▸ DATA SECTION:

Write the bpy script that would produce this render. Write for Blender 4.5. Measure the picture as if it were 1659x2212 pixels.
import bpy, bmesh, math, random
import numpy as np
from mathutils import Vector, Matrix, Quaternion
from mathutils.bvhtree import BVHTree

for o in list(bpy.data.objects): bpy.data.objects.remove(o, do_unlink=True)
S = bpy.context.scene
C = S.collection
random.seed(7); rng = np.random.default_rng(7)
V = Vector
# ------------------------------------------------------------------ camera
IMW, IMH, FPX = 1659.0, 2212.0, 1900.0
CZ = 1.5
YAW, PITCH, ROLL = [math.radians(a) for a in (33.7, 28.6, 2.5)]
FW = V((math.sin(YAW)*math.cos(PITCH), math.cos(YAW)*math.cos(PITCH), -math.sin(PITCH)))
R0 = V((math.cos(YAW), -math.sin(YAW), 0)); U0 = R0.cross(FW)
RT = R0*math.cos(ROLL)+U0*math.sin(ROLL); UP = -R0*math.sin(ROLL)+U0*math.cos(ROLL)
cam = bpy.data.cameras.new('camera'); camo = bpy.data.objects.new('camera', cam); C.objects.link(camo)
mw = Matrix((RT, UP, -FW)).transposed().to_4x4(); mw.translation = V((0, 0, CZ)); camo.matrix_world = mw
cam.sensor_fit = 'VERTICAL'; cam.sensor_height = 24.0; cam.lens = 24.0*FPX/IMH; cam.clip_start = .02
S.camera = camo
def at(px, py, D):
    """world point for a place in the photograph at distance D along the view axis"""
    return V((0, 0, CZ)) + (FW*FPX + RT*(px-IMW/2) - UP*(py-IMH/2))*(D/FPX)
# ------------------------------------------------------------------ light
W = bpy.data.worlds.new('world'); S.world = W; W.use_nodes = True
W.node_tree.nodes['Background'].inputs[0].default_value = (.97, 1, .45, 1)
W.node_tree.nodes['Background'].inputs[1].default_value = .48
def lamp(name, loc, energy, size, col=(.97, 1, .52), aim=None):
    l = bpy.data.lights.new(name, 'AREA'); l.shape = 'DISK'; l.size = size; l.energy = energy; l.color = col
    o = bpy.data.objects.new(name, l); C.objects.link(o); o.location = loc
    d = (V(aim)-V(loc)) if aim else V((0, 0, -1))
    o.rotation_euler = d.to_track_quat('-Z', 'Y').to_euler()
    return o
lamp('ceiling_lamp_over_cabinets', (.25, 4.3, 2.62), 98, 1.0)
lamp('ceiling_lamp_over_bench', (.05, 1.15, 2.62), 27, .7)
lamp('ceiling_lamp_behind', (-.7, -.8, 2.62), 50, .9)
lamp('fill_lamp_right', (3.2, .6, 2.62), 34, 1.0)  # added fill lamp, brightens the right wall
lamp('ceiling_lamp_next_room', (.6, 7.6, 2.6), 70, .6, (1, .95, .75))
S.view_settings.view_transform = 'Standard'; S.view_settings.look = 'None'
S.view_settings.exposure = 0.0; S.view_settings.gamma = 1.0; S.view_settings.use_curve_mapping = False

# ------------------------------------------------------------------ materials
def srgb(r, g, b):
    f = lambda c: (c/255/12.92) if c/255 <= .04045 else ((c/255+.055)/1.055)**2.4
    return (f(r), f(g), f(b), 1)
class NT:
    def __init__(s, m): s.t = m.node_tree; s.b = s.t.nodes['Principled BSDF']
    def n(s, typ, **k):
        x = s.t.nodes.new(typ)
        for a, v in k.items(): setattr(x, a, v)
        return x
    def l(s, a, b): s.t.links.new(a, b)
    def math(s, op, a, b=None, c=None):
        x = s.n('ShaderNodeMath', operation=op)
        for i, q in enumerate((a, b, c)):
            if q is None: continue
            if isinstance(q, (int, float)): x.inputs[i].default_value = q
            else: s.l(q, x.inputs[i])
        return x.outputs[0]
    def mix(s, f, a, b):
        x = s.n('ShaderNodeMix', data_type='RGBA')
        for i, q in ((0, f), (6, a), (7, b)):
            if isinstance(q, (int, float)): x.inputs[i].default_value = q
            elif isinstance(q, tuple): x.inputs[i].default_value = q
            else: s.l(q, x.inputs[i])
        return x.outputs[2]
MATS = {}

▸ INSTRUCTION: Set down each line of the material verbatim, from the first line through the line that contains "from mathutils.bvhtree import BVHTree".

▸ RESULT FOR THIS TASK:
Write the bpy script that would produce this render. Write for Blender 4.5. Measure the picture as if it were 1659x2212 pixels.
import bpy, bmesh, math, random
import numpy as np
from mathutils import Vector, Matrix, Quaternion
from mathutils.bvhtree import BVHTree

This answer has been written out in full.